La prima missione è la campagna di Russia. Non si possono lasciare ebrei dietro le milizie, quindi vanno metodicamente sterminati. Uomini e poi anche donne e bambini. Non c’è giudizio apparentemente da parte di chi scrive, ma questo non vuol dire giustificare. I fatti sono offerti al lettore per come sono. Il giudizio in fondo è già nella coscienza del protagonista, benché non del tutto consapevole.
Maximilien viene poi trasferito nel Caucaso e successivamente a Stalingrado, assediata, e che i Russi riconquisteranno. Ferito alla testa, si ritrova a Berlino dove opera negli uffici e viene successivamente assegnato alla reportistica ai fini di un miglioramento dei processi nei campi di concentramento ai fini dell’invio di lavoratori all’industria bellica.
Incontra e si confronta così con atteggiamenti molto diversi tra gli operatori dei campi di concentramento: c’è chi considera giusto e opportuno tutto ciò che si sta facendo, c’è chi, avendo affidate fabbriche che devono rendere in un periodo di guerra, non capisce perché la forza lavoro costituita dai prigionieri dei campi di lavoro non venga nutrita a sufficienza per essere in grado di lavorare e di produrre. E non capisce del tutto perché i campi di lavoro non lo siano veramente. C’è chi osserva con desolazione quanto sta avvenendo rendendosi conto dell’assurdità e, in fondo dell’orrore.

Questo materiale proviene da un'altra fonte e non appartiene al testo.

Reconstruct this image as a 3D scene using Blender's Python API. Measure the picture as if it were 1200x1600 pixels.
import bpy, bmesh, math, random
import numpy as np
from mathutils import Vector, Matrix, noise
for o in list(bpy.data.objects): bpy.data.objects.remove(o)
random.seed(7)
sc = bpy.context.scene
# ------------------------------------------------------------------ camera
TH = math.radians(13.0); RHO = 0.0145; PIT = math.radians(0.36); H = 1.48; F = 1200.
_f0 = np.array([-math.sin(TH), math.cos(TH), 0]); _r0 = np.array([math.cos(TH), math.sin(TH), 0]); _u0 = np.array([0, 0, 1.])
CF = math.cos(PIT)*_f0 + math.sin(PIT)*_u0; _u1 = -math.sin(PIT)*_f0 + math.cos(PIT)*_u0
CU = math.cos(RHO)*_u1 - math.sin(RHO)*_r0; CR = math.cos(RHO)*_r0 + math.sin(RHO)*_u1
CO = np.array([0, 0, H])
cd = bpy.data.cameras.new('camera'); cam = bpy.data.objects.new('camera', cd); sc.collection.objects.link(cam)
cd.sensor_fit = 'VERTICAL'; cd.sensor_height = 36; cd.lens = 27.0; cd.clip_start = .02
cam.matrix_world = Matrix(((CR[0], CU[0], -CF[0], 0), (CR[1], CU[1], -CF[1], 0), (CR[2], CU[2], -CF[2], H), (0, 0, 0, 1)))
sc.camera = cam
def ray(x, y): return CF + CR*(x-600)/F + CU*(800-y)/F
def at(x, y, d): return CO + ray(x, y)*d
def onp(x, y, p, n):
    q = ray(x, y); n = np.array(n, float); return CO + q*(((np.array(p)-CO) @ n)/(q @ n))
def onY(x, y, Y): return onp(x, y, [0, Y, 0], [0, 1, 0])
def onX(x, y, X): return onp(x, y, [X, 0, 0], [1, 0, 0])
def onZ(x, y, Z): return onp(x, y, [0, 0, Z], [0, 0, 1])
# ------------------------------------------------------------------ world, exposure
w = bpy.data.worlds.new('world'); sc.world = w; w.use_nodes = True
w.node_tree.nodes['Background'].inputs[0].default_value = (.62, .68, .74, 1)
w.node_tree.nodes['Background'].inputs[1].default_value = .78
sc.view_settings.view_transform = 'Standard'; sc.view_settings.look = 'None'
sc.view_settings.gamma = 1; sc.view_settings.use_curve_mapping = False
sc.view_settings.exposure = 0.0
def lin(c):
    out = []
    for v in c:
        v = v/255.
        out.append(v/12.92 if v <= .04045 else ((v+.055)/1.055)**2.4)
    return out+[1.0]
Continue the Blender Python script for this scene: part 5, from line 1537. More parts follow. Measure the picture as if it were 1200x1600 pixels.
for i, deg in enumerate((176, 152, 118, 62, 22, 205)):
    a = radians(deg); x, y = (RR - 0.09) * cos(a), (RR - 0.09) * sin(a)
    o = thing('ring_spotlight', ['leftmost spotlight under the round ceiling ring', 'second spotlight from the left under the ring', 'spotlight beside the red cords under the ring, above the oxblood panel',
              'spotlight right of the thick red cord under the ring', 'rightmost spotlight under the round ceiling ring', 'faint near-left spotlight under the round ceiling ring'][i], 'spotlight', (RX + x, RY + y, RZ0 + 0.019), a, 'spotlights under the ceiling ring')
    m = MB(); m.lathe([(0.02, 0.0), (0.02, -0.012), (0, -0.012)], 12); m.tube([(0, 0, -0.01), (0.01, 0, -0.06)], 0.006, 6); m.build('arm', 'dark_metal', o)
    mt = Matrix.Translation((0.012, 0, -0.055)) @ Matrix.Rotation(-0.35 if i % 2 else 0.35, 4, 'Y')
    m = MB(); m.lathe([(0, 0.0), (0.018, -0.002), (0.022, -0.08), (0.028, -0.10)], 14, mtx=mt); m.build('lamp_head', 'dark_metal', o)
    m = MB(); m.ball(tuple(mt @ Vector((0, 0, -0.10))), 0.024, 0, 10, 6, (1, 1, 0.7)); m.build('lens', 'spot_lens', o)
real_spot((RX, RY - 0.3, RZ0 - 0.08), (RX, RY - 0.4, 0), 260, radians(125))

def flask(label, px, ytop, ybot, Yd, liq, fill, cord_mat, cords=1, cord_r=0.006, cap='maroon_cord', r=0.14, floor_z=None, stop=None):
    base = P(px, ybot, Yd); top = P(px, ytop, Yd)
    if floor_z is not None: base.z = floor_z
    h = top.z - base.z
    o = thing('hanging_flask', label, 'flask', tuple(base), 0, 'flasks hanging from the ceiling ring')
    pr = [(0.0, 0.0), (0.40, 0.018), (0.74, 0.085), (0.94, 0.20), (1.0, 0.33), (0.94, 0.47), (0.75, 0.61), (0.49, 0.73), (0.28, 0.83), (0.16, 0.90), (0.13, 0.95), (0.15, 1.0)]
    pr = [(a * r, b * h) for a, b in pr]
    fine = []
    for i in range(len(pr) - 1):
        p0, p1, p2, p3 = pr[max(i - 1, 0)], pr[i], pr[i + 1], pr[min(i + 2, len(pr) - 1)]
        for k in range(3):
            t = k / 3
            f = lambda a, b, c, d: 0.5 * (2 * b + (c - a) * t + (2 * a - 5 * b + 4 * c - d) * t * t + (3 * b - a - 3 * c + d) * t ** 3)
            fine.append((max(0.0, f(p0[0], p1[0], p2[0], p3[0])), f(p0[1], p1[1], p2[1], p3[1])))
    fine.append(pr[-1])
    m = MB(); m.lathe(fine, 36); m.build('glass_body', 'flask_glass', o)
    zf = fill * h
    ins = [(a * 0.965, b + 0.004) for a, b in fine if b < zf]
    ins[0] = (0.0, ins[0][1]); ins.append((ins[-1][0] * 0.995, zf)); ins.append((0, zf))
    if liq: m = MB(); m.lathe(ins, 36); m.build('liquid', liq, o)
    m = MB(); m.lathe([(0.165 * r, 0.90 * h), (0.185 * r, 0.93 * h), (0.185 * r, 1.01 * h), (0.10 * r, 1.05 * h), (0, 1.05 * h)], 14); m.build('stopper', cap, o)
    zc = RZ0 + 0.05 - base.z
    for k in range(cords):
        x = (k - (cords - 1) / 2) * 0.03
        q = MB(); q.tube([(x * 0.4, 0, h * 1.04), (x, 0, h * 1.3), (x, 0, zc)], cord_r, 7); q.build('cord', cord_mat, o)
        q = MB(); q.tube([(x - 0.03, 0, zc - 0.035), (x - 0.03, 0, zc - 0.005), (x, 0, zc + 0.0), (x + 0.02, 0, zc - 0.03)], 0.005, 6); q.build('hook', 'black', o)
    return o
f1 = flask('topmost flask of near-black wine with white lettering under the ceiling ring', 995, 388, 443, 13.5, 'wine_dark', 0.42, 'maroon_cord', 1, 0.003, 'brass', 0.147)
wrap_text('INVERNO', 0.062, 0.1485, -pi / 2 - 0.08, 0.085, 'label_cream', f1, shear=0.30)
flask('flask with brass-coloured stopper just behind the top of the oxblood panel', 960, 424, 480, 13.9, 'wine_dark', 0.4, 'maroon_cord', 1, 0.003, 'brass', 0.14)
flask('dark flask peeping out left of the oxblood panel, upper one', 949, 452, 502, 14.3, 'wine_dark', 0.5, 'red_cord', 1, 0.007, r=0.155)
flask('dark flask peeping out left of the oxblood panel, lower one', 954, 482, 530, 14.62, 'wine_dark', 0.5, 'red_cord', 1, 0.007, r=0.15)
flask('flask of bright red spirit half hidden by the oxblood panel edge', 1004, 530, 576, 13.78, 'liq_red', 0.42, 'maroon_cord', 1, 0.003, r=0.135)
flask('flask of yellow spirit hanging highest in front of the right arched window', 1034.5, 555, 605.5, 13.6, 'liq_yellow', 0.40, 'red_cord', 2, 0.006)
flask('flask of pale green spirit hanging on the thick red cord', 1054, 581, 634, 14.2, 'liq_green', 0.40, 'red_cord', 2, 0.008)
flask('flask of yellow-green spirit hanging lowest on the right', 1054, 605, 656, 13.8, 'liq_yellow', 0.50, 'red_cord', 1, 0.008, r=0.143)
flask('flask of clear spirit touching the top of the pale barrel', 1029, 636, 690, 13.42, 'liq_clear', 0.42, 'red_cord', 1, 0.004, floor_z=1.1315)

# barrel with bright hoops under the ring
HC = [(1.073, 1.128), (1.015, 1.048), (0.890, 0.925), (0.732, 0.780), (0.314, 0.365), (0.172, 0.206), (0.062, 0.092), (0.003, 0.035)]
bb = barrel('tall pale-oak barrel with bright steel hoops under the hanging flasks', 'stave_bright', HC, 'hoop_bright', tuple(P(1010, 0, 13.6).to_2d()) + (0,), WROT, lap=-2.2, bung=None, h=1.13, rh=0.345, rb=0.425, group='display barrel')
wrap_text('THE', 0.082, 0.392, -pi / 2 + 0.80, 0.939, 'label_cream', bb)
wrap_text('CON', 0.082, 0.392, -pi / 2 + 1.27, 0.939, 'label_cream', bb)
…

Ho trovato molto bella la riflessione sul perché i prigionieri vengano selvaggiamente picchiati oltre ad essere avviati alla morte: chi opera nei campi ha bisogno di convincersi della non umanità dei prigionieri. Non riuscendoci, perché questi sono umani come lui, li picchia cercando di fargli perdere la loro essenza, ma non ci riesce e alla fine li uccide, sconfiggendo così se stesso.
E non manca anche la riflessione sui problemi mentali che questo nuovo metodo di sterminio, sostituito al precedente (le fucilazioni di massa) per i problemi psicologici che generava in chi li operava, ne stia creando di nuovi e forse maggiori. E questo, dopo la guerra, costituirà un problema per la Germania, intravvede qualcuno.
La storia si alterna con i ricordi del passato del protagonista e della sua famiglia fino a che le due vicende si congiungono, all’epoca in cui si svolge la storia.
Proseguendo negli anni la disfatta tedesca si avverte sempre più vicina così come la paura che ciò che si è fatto venga scoperto.
Il racconto è fluido, normalizzante in qualche modo a dispetto delle atrocità descritte. Mette però a nudo una realtà, quella degli ufficiali delle SS, che non avevano sin qui trovato spazio narrativo così compiuto.
E’ una lettura che fa male attraversare, disturbante direi, ma che è necessaria per capire e avvicinarsi agli avvenimenti del passato in modo completo, non per accettare, impossibile, ma per capire come possa essere avvenuto.
Il libro rimane, in ogni caso, un capolavoro.